**Exercise prompt**. Pictures stay out of the copy; restate everything else in the material exactly.

**Source excerpt**.
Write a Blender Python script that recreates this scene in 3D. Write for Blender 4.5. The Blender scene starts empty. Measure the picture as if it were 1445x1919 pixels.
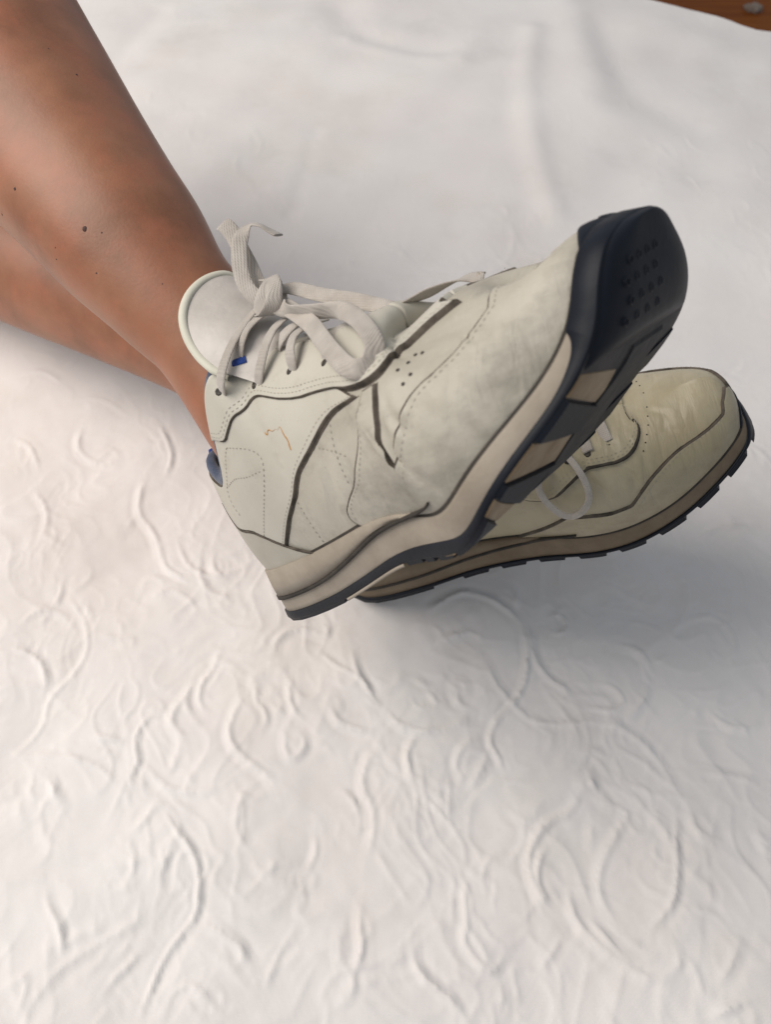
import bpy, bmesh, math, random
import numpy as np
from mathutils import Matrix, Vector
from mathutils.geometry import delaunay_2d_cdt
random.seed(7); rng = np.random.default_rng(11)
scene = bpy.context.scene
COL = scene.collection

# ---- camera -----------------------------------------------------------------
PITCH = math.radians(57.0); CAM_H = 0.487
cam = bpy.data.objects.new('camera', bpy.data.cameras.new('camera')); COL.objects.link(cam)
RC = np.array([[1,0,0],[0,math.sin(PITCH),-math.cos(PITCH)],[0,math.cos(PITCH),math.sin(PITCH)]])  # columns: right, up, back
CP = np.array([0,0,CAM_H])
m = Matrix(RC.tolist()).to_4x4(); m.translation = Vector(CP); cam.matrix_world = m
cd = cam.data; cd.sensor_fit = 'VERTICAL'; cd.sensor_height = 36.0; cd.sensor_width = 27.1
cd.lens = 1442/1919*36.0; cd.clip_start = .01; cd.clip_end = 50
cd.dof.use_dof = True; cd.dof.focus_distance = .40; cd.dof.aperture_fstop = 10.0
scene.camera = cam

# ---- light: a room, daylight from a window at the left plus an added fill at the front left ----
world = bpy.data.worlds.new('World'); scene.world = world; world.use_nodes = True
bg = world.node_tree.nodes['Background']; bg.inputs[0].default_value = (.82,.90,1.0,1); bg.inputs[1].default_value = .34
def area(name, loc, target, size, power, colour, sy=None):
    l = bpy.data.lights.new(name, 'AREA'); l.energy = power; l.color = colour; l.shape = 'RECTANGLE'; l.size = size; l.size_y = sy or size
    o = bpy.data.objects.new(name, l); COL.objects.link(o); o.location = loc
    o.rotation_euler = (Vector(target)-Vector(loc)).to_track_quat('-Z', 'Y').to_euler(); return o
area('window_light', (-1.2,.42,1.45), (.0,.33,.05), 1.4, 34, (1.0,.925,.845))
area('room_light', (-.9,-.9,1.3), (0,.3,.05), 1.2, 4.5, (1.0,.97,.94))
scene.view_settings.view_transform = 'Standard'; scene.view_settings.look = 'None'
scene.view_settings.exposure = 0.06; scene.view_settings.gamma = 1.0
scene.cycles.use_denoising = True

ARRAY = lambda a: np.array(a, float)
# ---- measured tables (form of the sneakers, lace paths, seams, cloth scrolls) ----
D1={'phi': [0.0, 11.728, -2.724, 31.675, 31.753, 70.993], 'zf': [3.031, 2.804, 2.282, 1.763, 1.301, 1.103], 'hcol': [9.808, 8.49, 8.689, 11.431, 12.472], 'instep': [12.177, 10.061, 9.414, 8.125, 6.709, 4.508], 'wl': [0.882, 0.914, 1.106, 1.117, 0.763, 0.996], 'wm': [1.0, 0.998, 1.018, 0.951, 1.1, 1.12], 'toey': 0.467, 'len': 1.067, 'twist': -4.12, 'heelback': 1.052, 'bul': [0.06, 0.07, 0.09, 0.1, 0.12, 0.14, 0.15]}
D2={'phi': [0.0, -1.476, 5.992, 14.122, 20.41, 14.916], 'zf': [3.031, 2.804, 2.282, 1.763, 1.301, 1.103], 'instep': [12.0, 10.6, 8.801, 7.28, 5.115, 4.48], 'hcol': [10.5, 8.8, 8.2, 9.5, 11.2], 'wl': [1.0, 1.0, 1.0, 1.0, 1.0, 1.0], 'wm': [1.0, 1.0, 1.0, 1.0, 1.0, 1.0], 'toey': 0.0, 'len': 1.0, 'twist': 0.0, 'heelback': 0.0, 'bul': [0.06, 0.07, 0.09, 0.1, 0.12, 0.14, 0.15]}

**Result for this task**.
Write a Blender Python script that recreates this scene in 3D. Write for Blender 4.5. The Blender scene starts empty. Measure the picture as if it were 1445x1919 pixels.
import bpy, bmesh, math, random
import numpy as np
from mathutils import Matrix, Vector
from mathutils.geometry import delaunay_2d_cdt
random.seed(7); rng = np.random.default_rng(11)
scene = bpy.context.scene
COL = scene.collection

# ---- camera -----------------------------------------------------------------
PITCH = math.radians(57.0); CAM_H = 0.487
cam = bpy.data.objects.new('camera', bpy.data.cameras.new('camera')); COL.objects.link(cam)
RC = np.array([[1,0,0],[0,math.sin(PITCH),-math.cos(PITCH)],[0,math.cos(PITCH),math.sin(PITCH)]])  # columns: right, up, back
CP = np.array([0,0,CAM_H])
m = Matrix(RC.tolist()).to_4x4(); m.translation = Vector(CP); cam.matrix_world = m
cd = cam.data; cd.sensor_fit = 'VERTICAL'; cd.sensor_height = 36.0; cd.sensor_width = 27.1
cd.lens = 1442/1919*36.0; cd.clip_start = .01; cd.clip_end = 50
cd.dof.use_dof = True; cd.dof.focus_distance = .40; cd.dof.aperture_fstop = 10.0
scene.camera = cam

# ---- light: a room, daylight from a window at the left plus an added fill at the front left ----
world = bpy.data.worlds.new('World'); scene.world = world; world.use_nodes = True
bg = world.node_tree.nodes['Background']; bg.inputs[0].default_value = (.82,.90,1.0,1); bg.inputs[1].default_value = .34
def area(name, loc, target, size, power, colour, sy=None):
    l = bpy.data.lights.new(name, 'AREA'); l.energy = power; l.color = colour; l.shape = 'RECTANGLE'; l.size = size; l.size_y = sy or size
    o = bpy.data.objects.new(name, l); COL.objects.link(o); o.location = loc
    o.rotation_euler = (Vector(target)-Vector(loc)).to_track_quat('-Z', 'Y').to_euler(); return o
area('window_light', (-1.2,.42,1.45), (.0,.33,.05), 1.4, 34, (1.0,.925,.845))
area('room_light', (-.9,-.9,1.3), (0,.3,.05), 1.2, 4.5, (1.0,.97,.94))
scene.view_settings.view_transform = 'Standard'; scene.view_settings.look = 'None'
scene.view_settings.exposure = 0.06; scene.view_settings.gamma = 1.0
scene.cycles.use_denoising = True

ARRAY = lambda a: np.array(a, float)
# ---- measured tables (form of the sneakers, lace paths, seams, cloth scrolls) ----
D1={'phi': [0.0, 11.728, -2.724, 31.675, 31.753, 70.993], 'zf': [3.031, 2.804, 2.282, 1.763, 1.301, 1.103], 'hcol': [9.808, 8.49, 8.689, 11.431, 12.472], 'instep': [12.177, 10.061, 9.414, 8.125, 6.709, 4.508], 'wl': [0.882, 0.914, 1.106, 1.117, 0.763, 0.996], 'wm': [1.0, 0.998, 1.018, 0.951, 1.1, 1.12], 'toey': 0.467, 'len': 1.067, 'twist': -4.12, 'heelback': 1.052, 'bul': [0.06, 0.07, 0.09, 0.1, 0.12, 0.14, 0.15]}
D2={'phi': [0.0, -1.476, 5.992, 14.122, 20.41, 14.916], 'zf': [3.031, 2.804, 2.282, 1.763, 1.301, 1.103], 'instep': [12.0, 10.6, 8.801, 7.28, 5.115, 4.48], 'hcol': [10.5, 8.8, 8.2, 9.5, 11.2], 'wl': [1.0, 1.0, 1.0, 1.0, 1.0, 1.0], 'wm': [1.0, 1.0, 1.0, 1.0, 1.0, 1.0], 'toey': 0.0, 'len': 1.0, 'twist': 0.0, 'heelback': 0.0, 'bul': [0.06, 0.07, 0.09, 0.1, 0.12, 0.14, 0.15]}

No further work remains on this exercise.